▸ WORK INSTRUCTIONS: Where a line contains the string "Write", copy that line.

▸ LISTING:

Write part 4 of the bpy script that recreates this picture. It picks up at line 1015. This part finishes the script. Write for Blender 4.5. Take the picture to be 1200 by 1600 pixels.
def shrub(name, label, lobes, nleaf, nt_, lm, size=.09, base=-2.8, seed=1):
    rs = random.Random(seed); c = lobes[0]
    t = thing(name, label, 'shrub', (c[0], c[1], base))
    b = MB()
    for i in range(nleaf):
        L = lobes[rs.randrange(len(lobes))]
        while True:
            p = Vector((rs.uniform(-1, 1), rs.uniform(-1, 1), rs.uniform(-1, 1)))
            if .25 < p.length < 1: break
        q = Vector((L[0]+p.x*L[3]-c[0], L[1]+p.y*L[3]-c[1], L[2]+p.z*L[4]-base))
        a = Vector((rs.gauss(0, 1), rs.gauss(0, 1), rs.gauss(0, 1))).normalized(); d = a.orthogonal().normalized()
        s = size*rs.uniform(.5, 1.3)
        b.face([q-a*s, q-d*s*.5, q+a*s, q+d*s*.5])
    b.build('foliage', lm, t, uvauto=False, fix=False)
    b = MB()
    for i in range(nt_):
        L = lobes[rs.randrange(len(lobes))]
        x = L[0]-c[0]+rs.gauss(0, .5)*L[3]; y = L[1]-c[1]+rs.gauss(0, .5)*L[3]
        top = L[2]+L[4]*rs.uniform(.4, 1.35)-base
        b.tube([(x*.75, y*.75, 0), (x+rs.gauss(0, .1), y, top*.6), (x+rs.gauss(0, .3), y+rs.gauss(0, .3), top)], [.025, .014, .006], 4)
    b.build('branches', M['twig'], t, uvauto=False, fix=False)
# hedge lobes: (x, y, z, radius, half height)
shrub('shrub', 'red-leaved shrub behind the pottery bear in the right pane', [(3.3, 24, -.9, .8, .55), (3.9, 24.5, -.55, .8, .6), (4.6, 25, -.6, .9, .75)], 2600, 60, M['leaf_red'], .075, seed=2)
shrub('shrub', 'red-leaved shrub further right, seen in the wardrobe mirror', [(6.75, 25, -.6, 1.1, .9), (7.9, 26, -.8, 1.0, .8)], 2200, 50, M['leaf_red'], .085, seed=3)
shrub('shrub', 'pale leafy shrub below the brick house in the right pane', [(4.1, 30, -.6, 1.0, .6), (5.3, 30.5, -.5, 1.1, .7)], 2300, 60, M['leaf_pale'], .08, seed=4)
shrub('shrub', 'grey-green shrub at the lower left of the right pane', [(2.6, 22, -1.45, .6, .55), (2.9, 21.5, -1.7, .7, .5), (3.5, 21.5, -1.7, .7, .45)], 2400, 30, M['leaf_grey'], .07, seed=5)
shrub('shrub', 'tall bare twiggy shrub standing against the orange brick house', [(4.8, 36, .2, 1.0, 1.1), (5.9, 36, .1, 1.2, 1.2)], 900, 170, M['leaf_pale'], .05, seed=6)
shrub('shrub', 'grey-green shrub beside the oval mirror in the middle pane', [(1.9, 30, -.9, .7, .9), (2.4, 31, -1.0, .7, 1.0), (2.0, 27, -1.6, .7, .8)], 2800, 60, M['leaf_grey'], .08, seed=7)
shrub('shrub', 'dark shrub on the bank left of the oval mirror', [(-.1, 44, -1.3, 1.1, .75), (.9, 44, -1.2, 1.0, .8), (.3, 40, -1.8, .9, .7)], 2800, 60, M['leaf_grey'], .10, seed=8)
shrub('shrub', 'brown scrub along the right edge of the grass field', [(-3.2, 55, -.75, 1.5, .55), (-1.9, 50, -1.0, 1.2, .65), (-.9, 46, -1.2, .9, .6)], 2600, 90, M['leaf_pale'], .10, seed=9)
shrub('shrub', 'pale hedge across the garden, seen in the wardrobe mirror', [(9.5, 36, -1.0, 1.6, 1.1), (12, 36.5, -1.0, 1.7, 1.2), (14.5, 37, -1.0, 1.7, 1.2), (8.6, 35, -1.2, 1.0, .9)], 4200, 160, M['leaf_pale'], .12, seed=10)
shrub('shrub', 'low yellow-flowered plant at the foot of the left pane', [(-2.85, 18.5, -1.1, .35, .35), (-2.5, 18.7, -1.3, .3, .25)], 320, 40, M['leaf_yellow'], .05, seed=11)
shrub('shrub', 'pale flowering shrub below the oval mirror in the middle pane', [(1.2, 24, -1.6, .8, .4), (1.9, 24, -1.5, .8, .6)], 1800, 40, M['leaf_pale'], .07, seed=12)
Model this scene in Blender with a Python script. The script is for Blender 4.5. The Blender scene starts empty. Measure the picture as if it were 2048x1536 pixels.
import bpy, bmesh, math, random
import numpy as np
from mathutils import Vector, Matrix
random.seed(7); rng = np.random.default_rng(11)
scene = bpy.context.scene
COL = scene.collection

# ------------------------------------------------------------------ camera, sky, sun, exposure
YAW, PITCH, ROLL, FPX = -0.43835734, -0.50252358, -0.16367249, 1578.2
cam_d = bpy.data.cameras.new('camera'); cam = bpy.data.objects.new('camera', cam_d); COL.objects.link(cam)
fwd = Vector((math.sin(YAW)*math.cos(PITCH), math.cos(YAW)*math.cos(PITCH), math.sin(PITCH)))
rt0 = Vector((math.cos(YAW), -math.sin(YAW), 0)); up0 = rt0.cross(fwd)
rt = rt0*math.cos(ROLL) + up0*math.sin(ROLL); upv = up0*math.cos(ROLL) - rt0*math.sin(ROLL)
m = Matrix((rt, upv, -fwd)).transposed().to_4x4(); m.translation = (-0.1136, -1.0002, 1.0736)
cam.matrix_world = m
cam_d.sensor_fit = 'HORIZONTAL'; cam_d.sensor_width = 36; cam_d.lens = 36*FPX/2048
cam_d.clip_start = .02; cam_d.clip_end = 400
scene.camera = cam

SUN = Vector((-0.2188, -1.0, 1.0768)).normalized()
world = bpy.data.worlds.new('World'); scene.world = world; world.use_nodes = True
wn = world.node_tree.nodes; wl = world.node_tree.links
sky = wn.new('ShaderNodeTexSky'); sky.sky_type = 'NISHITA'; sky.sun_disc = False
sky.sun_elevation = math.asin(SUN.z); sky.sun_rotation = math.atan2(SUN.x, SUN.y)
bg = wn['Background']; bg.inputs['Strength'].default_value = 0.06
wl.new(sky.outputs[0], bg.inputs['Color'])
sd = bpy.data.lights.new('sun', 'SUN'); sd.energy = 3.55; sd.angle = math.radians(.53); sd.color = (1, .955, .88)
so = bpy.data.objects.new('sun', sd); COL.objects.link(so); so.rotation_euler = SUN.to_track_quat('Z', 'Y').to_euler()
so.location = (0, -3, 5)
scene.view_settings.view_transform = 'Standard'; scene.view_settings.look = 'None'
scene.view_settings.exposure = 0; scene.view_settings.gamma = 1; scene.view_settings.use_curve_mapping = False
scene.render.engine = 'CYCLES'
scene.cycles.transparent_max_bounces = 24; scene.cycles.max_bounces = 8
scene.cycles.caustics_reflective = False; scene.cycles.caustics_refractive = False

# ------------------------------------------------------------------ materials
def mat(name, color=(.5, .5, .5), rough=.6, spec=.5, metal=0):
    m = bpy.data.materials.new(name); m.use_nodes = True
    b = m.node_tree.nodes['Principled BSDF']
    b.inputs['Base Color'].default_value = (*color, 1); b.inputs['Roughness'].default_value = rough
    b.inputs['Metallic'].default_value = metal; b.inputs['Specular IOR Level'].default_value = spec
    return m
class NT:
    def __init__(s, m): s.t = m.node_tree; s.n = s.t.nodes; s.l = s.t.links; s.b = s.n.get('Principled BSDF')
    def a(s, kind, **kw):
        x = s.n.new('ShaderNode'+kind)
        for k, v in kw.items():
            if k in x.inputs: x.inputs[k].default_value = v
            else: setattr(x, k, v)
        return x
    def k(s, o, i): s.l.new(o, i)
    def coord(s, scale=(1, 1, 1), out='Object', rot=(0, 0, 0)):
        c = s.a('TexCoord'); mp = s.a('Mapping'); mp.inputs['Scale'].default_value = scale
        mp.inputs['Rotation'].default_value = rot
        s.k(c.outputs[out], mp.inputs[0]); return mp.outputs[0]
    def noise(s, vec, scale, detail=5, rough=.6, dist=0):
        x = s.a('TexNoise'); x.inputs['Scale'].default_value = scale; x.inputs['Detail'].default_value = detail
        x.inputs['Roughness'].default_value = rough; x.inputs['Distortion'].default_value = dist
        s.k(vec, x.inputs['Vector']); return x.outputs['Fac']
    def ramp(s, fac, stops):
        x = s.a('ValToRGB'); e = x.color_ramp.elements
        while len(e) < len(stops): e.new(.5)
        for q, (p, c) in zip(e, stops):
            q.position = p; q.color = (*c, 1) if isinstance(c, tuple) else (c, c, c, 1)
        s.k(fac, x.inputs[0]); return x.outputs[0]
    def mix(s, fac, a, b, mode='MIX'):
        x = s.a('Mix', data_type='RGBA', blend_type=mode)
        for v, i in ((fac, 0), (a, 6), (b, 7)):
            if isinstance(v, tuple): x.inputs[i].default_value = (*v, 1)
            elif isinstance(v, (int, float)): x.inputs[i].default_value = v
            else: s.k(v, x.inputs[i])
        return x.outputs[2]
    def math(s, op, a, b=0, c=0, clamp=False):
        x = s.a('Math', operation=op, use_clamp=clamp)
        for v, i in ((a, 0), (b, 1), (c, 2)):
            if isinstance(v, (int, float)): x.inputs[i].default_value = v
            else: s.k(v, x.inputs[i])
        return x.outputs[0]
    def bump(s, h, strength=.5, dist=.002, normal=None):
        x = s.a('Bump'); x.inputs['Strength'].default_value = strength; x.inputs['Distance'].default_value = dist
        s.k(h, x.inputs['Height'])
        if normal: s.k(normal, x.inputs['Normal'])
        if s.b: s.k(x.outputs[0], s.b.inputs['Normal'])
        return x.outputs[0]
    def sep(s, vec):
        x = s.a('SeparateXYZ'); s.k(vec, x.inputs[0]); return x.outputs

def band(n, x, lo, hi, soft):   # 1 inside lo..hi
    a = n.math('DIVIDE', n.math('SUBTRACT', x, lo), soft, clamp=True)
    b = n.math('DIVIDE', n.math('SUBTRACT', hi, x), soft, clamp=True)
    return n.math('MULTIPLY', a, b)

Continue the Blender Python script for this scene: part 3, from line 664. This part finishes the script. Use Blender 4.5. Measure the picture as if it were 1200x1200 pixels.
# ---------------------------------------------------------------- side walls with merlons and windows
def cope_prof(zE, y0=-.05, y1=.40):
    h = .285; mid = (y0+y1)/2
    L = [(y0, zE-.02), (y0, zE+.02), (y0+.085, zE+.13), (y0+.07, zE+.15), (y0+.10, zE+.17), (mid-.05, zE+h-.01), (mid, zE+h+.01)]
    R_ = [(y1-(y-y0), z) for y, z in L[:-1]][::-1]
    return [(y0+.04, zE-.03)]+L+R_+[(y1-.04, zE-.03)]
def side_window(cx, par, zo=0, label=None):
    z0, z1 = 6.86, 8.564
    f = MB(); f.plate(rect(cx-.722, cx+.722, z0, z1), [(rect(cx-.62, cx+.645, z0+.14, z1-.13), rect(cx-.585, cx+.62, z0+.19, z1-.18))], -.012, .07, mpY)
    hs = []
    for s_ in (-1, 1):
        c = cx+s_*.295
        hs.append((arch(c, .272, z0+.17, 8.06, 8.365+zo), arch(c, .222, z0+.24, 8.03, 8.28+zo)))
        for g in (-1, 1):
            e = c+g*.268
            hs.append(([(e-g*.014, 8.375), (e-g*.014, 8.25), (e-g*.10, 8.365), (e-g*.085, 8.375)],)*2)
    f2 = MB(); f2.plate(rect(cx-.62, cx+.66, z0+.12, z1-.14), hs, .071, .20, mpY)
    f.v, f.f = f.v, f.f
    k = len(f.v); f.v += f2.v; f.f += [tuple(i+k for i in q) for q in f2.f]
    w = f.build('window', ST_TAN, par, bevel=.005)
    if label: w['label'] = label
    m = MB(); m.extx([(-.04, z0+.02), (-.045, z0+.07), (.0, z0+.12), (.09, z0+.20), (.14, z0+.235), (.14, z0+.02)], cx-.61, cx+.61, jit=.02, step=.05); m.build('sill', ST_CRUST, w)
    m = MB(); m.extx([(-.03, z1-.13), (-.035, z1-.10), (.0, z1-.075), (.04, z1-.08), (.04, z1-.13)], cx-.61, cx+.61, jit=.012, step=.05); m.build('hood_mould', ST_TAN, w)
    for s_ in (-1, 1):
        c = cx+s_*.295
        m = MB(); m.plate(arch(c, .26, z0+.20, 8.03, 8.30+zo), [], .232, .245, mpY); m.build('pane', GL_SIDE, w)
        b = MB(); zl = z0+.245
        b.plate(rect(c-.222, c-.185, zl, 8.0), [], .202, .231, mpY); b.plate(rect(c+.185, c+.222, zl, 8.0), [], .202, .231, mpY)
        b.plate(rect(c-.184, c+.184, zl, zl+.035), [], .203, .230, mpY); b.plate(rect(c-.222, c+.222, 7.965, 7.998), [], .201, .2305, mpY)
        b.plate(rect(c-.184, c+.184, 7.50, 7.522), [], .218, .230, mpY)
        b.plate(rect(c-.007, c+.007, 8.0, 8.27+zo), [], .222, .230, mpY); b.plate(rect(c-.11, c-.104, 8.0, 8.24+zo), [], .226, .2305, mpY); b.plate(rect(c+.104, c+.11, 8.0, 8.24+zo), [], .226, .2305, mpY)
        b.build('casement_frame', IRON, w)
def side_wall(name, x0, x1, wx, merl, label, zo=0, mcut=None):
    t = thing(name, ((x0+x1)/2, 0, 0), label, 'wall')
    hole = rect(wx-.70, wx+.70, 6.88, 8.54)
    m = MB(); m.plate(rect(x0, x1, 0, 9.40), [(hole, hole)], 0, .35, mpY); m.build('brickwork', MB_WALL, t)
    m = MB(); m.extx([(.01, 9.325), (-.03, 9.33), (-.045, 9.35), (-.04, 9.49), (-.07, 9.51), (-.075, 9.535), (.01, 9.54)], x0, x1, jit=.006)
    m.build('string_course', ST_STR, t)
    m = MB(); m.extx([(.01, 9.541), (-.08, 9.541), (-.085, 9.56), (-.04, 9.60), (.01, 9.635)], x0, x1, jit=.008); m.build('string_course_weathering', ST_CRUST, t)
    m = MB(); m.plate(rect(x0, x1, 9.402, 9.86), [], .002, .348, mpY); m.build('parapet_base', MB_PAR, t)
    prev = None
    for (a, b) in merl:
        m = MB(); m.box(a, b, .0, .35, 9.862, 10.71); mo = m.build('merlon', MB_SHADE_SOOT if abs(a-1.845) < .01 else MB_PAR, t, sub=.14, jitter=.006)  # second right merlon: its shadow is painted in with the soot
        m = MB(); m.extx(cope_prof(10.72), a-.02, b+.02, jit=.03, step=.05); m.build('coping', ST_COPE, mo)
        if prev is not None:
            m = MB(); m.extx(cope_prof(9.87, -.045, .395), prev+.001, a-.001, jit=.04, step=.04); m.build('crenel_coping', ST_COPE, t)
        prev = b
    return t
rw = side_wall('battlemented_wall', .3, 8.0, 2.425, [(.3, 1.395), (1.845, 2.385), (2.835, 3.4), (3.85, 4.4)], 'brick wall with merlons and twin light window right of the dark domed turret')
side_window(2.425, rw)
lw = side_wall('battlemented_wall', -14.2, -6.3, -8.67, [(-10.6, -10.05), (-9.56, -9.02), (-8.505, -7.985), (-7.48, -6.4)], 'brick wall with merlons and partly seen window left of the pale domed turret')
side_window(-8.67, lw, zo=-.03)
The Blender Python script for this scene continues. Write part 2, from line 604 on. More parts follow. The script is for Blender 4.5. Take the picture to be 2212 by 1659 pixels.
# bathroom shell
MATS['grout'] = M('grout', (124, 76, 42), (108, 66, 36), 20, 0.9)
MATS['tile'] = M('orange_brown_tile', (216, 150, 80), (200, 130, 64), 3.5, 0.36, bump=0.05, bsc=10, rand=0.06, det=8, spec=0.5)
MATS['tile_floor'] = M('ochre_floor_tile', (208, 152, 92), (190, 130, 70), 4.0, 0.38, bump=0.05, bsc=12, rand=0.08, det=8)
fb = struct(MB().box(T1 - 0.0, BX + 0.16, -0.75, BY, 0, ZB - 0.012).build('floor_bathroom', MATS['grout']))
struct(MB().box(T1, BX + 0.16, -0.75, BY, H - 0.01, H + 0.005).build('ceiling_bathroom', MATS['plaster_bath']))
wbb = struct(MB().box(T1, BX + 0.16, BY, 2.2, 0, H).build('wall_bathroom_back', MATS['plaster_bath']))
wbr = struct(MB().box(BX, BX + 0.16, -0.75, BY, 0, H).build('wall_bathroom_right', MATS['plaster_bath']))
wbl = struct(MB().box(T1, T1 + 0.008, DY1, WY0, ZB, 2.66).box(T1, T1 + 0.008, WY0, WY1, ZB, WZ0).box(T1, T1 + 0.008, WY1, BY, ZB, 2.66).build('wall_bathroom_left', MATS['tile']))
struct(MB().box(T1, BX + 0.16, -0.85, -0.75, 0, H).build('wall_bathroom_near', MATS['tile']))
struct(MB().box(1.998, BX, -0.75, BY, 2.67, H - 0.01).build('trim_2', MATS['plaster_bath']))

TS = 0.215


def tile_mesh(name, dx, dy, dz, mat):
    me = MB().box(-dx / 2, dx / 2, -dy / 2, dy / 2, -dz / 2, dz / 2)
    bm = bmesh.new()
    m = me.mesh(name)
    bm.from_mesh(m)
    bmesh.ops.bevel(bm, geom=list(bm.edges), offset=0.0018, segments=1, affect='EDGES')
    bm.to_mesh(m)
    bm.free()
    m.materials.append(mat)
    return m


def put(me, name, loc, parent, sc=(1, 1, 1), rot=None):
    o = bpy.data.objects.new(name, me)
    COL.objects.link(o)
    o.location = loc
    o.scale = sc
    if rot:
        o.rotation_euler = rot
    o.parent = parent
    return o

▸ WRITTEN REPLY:
Write part 4 of the bpy script that recreates this picture. It picks up at line 1015. This part finishes the script. Write for Blender 4.5. Take the picture to be 1200 by 1600 pixels.
The Blender Python script for this scene continues. Write part 2, from line 604 on. More parts follow. The script is for Blender 4.5. Take the picture to be 2212 by 1659 pixels.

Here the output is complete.